--- Excerpted data ---

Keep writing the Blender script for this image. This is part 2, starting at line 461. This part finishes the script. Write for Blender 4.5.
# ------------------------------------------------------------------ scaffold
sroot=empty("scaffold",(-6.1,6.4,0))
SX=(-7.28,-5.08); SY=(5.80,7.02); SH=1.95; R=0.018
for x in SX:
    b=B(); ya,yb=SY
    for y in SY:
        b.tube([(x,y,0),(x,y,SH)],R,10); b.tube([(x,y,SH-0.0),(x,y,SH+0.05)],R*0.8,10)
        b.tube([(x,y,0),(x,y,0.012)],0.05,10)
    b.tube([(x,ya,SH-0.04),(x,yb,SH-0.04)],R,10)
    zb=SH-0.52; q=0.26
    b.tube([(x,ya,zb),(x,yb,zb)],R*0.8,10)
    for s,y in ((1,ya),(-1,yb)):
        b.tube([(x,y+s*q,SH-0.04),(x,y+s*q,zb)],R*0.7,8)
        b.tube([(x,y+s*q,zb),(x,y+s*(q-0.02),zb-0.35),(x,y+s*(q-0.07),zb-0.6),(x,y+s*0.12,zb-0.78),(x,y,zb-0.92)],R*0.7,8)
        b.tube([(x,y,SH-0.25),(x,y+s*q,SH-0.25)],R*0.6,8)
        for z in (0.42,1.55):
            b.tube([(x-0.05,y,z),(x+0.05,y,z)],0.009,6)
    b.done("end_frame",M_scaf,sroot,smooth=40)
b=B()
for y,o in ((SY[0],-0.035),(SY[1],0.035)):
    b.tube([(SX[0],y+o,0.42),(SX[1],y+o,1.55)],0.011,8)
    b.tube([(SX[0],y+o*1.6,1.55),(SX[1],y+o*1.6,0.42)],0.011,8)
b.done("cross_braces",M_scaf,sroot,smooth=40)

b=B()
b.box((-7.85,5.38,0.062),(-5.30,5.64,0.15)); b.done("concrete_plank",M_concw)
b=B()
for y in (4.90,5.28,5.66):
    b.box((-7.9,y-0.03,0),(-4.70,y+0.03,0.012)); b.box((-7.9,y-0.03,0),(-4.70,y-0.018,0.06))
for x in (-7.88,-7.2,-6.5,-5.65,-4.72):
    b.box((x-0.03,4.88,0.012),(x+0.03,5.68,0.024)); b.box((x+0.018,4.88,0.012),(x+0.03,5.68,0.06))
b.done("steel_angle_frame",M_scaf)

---
--- Excerpted data ---

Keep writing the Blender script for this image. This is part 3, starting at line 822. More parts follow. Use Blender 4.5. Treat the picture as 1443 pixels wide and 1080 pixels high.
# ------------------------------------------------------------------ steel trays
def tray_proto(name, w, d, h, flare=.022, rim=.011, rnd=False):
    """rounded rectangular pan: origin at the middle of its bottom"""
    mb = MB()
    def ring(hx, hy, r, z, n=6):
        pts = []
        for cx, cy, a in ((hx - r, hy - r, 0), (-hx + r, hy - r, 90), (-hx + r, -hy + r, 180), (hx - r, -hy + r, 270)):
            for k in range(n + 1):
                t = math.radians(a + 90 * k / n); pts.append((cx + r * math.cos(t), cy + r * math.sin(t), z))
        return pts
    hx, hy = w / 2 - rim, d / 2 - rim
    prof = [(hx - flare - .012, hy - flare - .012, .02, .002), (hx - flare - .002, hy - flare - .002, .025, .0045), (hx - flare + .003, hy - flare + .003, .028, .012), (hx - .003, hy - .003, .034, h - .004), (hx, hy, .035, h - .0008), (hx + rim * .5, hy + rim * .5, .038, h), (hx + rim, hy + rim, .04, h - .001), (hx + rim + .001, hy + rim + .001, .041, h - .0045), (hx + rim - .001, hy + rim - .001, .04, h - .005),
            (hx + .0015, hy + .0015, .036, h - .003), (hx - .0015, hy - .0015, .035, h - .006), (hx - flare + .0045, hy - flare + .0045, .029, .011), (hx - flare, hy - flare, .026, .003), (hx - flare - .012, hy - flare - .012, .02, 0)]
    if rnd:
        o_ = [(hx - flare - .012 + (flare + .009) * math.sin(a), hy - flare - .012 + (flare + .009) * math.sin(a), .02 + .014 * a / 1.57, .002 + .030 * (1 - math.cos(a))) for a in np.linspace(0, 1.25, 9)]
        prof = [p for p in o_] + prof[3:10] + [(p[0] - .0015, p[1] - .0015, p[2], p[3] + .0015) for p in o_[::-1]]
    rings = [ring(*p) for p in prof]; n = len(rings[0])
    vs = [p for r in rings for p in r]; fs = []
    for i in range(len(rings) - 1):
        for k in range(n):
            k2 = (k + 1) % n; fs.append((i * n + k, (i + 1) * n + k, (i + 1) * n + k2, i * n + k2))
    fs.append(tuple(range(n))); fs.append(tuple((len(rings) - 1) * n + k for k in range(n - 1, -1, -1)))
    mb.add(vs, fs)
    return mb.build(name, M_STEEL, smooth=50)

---

What to do: Copy out each line of the data where the string "This" appears.

Answer to the exercise:
Keep writing the Blender script for this image. This is part 2, starting at line 461. This part finishes the script. Write for Blender 4.5.
Keep writing the Blender script for this image. This is part 3, starting at line 822. More parts follow. Use Blender 4.5. Treat the picture as 1443 pixels wide and 1080 pixels high.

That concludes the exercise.